Gezi Parkı’yla ilgili en naif, en uçuk komplo teorisi, bu olayların maksadının ‘darbe olmadığı’ iddiasını içeren komplo teorisidir.
Ben komplo teorilerini, düşünmeye faydalıdır, olayları anlamakta kolaylık sağlarlar diye severim. Ama hiç inanmam.
Çünkü, eğer bir komplo teoriniz varsa, insanları ona inandıracak malzeme bulursunuz.
İşin ilginç tarafı, aynı konuda başka bir komplo teoriniz varsa, insanları ona da inandırmaya yetecek malzeme bulursunuz.
Doğru olan, gerçekliğe inanmaktır.
Haziran ayında memlekette çıkan kargaşa sırasında, kargaşayı çıkaranların, kargaşaya gerek aktör gerek figüran olarak dahil olanların akıllarından geçirdikleri şey, dilleriyle ikrar ettikleri şey, ‘darbe’dir.

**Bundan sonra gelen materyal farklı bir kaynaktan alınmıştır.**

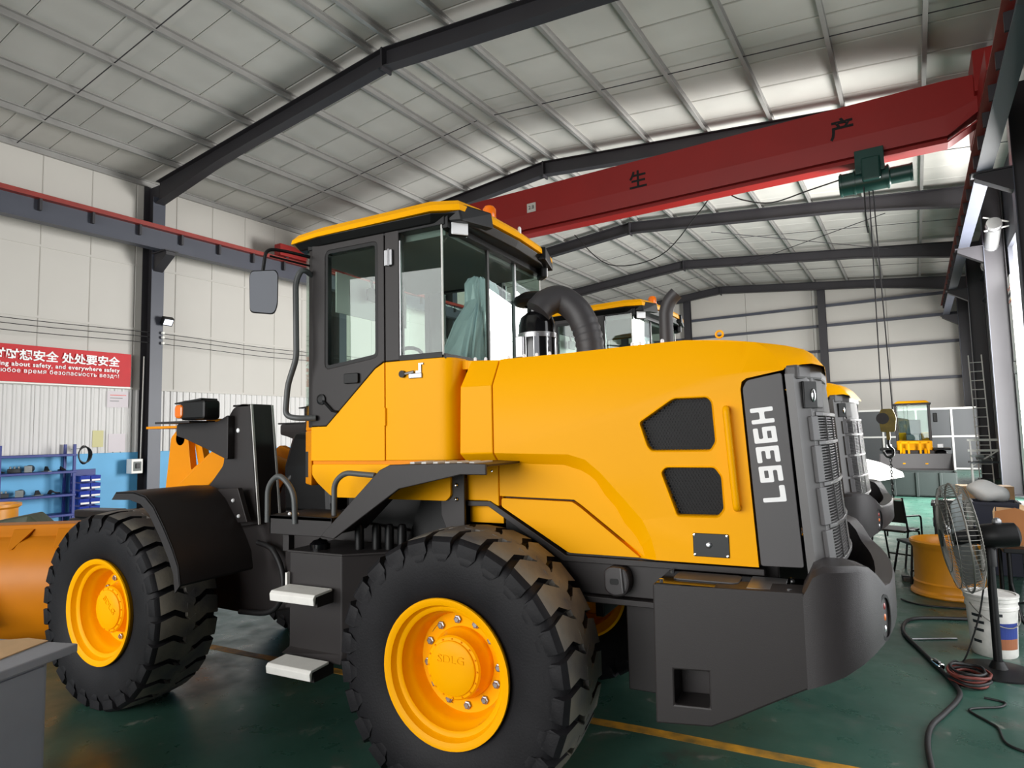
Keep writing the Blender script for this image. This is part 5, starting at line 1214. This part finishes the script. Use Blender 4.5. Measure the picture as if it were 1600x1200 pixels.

Endişe edenlerin, endişe ettikleri şey de, kaos ve darbedir.
‘Darbeyi kim yapacak’mış, ‘yerine ne getirecek’miş, ‘asker devrede değil’miş.
Bunu da başkasının külahına anlatsınlar, -benim külahıma anlatıldı çünkü...
Darbeyi elbette sokakta, biber gazından nefesi kesilen kızlar ve oğlanlar, yani bu memleketin çocukları, yapmayacak.
Kimse onların altına sandalye falan uzatmayacak.
Ama darbeyi, onların sırtından yapacaklar.
Tıpkı, Tahrir’de ‘bir kaç gün daha durun burada’ diyen emekli paşaların yaptığı gibi. (Bizde de ‘bir kaç gün daha durun, AB hükümeti kapatacak’ demiyorlar mıydı?
Biz buna darbe diyoruz. Sizin orda bu usulle yumurtalı ıspanak mı yapıyorlar?
Tahrir’deki gösterilerden sonra, neden ‘sıra gecesi’ yapmadılar da darbe yaptılar?
Rabiatü’l Adeviyye’deki gösterilerden sonra niye darbe yapmıyorlar? Sapa mı kalıyor Adeviyye? Yoksa yine ‘kod farkı’ mı?
Bizim caminin imamı, hutbede, ‘Bizim memleketimizde başaramadıklarını, bakın Mısır’da nasıl yaptılar’ diye söyledi.
Yani, anladı herkes.
Taksim’de eksik görenler de, Mısır’a bakarak ‘harita’yı tamamladı.
Bulaşıcı hastalıklardan korunmak için aşı yaparlar. Vücuda biraz kuvveti azaltılmış virüs zerkederler.
Böylece vücut, virüsleri tanır ve onlarla mücadele gücü kazanır. Bunun Türkçedeki adı bağışıklıktır.
İnşallah, Haziran’daki kalkışma, Türkiye’nin bünyesine, daha kötüleriyle başetmeyi mümkün kılacak bir kuvvet verir.